Now, because some people are faulting the infrastructure of the levee system in New Orleans, we're going to apply $15 million toward "studying" the levees. We've hand-selected a group of people to spend the next twenty days and nights actively staring at the levees from various vantage points, as they ponder what might have gone wrong over the years. Anyone caught staring at one another through the breaches will be fired immediately.

Once our study is complete, we will then apply $10 million toward rebuilding the levees to their full pre-Katrina strength. Why not make them stronger, you ask? Come on, what's the odds of New Orleans taking a hit like that twice in the same millenium?

New Orleans is built in a bowl, this we know and accept to be true. Can flooding ever be avoided. Absolutely not, who are we kidding, right? But can floodwaters be delayed. Damn betcha! In order to achieve this, we're putting $18 million into lowering the city. You heard right. If we lower New Orleans by another twenty to thirty feet, it will take that much longer for storm surges to flood New Orleans, giving citizens that extra window of opportunity to evacuate the city at the last possible second.

Obviously, I'm going to authorize $25 million in financial aid to repair the Superdome, because I'm a firm believer that a structurally-sound Superdome will prevent Tom Benson from taking the Saints to another location. Also, I will authorize another $25 million for Tom Benson personally, just in case a structurally-sound Superdome isn't enough to convince him to keep the Saints in New Orleans.

Beyond these expenses, I'm going to keep $6 million worth of "mad money" in the State Treasury for unexpected expenses that might arise. You know, in case our police force goes crazy on some unsuspecting tourist, or we want to book the Rolling Stones for next year's JazzFest.

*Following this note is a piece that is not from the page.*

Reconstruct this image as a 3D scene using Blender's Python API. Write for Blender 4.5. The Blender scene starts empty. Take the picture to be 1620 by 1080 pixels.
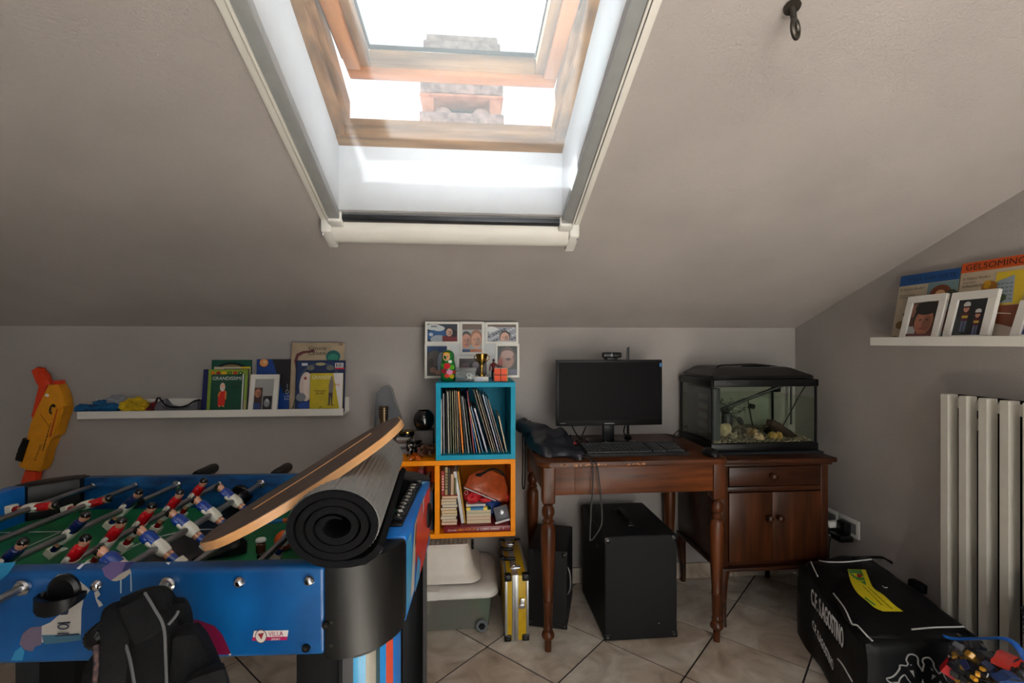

Now, many of you were educated in the New Orleans area, so you might not have been able to do the math on these figures. We started off with $200 million, and I've just outlined how we will spend $199 million of it. you might be asking, where's that last million going to? Well, I got off the phone with the National Broadcasting Channel about an hour ago, and they told me that for the low sum of $1 million, I could purchase the right to say: "Live, from New York, it's Saturday Night!"